The Yellen Fed risks Faustian pact with inflation

Thursday, March 17, 2016
By Paul Martin

AMBROSE EVANS-PRITCHARD
Telegraph.co.uk
17 MARCH 2016

Interest rates in the United States have fallen to minus 2pc in real terms and are dropping into deeper negative territory with each passing month. This is a remarkable state of affairs.

It is clear that the US Federal Reserve is now trapped. The FOMC dares not tighten despite core inflation reaching 2.3pc because it is so worried about tantrums in financial markets and about that other Sword of Damocles – some $11 trillion of offshore debt denominated in dollars, up from $2 trillion in 2000.

The Fed has been forced by circumstances to act as the world’s central bank, nursing a fragile and treacherous financial system struggling with unprecedented leverage.
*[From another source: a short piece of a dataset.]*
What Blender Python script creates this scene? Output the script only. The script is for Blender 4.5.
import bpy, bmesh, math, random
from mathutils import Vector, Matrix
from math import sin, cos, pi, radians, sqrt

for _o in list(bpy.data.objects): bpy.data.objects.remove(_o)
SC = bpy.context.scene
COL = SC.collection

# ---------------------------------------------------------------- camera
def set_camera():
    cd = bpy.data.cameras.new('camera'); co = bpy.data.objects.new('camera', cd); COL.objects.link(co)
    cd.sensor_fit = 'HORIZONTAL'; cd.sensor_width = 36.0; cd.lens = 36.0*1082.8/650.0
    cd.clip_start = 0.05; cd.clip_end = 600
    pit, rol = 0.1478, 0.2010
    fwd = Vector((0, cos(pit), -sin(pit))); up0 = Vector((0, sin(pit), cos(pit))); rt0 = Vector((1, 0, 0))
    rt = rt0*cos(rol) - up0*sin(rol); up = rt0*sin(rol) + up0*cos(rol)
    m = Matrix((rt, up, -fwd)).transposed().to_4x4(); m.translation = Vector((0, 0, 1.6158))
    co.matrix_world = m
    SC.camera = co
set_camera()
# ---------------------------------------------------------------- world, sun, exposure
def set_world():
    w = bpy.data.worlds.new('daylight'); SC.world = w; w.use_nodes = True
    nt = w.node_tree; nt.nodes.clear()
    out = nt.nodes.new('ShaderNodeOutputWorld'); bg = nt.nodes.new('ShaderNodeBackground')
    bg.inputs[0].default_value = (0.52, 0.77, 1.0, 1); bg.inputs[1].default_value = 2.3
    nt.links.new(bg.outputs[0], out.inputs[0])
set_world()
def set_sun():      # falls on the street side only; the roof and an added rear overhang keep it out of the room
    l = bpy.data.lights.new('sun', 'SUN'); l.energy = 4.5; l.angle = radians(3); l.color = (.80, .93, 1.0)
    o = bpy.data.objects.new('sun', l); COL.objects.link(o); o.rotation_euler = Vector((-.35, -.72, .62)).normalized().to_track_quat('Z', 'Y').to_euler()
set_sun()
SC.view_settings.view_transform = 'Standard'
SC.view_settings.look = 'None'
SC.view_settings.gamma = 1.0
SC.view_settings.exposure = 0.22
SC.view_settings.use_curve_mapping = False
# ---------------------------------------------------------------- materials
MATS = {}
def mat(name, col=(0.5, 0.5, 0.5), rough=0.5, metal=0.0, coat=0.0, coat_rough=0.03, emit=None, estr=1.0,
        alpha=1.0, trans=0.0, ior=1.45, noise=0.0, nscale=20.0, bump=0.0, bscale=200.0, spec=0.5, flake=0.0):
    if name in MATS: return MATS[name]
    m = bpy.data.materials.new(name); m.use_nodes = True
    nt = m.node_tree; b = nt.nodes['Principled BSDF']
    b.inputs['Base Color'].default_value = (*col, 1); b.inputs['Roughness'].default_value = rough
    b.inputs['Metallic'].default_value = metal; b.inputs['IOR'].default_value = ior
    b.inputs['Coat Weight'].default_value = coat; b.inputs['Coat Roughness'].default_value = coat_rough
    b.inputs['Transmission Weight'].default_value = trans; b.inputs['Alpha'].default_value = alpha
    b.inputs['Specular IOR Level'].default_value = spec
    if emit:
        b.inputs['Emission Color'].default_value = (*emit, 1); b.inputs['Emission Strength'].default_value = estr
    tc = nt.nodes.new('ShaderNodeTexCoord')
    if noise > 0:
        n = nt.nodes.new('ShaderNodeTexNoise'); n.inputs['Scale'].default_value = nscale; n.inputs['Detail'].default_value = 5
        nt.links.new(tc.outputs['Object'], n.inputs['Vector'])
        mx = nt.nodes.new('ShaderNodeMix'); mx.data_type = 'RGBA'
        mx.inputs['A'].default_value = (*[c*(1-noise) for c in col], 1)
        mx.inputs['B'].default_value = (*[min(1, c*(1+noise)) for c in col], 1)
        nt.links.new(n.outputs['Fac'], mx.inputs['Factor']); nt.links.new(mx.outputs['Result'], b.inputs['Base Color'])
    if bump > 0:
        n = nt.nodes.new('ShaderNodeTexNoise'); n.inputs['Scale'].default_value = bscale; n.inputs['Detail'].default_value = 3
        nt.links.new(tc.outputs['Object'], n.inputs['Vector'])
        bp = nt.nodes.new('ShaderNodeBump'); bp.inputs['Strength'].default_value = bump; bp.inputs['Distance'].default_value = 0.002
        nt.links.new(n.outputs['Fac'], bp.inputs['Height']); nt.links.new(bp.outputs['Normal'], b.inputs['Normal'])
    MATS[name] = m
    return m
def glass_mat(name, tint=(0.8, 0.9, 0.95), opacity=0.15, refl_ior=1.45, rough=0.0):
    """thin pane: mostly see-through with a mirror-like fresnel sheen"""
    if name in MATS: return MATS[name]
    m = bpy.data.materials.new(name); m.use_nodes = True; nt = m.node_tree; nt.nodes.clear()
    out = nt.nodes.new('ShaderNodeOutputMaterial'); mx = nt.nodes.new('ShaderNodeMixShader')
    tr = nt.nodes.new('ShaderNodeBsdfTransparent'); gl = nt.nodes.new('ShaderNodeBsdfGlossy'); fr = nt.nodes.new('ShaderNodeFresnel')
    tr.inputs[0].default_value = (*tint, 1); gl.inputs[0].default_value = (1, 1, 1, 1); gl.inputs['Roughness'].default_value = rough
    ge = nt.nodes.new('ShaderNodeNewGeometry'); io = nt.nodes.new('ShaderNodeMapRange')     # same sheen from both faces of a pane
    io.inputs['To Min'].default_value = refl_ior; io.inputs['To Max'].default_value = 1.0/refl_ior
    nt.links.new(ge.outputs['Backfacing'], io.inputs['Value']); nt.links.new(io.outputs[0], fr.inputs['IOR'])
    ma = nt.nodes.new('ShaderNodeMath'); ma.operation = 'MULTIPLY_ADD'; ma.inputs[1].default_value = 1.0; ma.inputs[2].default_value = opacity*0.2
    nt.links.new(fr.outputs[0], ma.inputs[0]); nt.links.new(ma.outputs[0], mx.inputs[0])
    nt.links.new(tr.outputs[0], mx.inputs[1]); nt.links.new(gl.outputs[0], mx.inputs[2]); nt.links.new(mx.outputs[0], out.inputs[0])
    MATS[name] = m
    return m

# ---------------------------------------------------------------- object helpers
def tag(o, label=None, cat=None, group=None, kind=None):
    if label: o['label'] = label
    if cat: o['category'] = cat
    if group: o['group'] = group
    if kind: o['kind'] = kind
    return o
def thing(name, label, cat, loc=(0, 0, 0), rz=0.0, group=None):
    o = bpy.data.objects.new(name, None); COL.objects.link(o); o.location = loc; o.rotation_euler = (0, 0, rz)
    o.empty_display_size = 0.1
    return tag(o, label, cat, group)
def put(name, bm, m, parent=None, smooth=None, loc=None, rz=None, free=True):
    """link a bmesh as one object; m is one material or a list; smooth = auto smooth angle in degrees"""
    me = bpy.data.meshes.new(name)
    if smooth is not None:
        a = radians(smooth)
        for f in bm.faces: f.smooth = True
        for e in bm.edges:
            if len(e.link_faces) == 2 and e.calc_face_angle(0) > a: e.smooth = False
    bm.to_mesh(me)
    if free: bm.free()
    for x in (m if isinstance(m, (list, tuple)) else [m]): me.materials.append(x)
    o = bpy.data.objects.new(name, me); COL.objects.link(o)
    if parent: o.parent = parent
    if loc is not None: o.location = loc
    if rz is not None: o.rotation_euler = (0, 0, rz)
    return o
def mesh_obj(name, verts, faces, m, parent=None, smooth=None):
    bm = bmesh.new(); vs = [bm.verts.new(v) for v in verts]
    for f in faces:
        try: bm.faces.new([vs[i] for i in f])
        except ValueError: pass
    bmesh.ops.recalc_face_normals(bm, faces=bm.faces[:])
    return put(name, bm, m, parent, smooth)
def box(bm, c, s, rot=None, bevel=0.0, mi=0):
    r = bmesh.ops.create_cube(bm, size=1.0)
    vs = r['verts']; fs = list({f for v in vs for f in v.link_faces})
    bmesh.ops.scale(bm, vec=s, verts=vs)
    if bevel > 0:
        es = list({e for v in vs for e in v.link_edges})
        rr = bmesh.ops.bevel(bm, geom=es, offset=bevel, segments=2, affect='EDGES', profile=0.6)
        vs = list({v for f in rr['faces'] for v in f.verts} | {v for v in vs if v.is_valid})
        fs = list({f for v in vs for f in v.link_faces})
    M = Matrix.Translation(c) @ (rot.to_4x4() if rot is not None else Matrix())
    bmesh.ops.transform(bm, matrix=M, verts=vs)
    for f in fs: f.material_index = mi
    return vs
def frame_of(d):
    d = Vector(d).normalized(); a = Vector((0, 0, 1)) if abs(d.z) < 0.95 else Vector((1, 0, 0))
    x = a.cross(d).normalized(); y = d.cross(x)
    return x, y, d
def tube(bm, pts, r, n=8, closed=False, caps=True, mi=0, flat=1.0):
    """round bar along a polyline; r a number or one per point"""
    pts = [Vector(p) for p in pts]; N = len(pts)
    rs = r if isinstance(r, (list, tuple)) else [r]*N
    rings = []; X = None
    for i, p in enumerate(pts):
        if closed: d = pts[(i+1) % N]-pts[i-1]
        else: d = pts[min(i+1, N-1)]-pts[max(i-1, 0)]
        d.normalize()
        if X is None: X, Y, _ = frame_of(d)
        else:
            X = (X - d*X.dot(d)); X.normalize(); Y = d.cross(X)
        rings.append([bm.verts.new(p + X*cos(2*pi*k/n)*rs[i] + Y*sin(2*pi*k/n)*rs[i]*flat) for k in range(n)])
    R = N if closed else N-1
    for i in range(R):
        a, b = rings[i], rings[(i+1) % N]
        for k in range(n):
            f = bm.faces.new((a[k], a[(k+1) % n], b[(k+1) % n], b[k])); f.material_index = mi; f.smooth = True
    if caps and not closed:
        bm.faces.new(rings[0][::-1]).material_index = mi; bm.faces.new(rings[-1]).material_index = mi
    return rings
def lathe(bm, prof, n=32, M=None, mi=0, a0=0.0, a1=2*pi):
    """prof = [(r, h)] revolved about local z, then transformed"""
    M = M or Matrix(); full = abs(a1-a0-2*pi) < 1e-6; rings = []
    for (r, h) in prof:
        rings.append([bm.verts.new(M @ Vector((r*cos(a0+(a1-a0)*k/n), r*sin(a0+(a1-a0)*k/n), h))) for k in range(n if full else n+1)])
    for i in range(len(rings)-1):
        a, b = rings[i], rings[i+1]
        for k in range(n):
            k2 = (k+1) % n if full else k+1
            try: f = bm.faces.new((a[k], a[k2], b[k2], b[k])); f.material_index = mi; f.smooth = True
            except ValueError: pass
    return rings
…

Average debt ratios are 36 percentage points of GDP higher than they were at the top of the pre-Lehman bubble in 2008, and this time emerging markets have been drawn into the quagmire as well by the spill-over effects of quantitative easing. Like it or not, the Fed is stuck with the task of cleaning up a global mess that is arguably of its own making.

You can certainly make a case that the Fed was right to hold rates steady this week and – crucially – to signal just two more rises over the rest of the year. The risks are not symmetric. It would be fatal if the US economy failed to achieve “escape velocity” and then slid back into deflation, leaving no margin of safety before the next downturn.

Yet however well-intentioned, the Fed’s policy is fast becoming untenable. The Cleveland Fed’s median index of underlying inflation is already up to 2.8pc. Healthcare costs, car insurance, rents, restaurant bills, hotels, and women’s clothing are all soaring.

Marc Ostwald from ADM said the Fed’s governors have effectively told the world that “they will remain forcefully ‘behind the curve’, and ignore their own forecasts of a very tight labour market”.

They are searching for excuses not to tighten, either by discovering yet more “slack” in the shadows of the penumbras of the remotest corners of the jobs market, or by dismissing the inflation data as spikey, transient, and unreliable.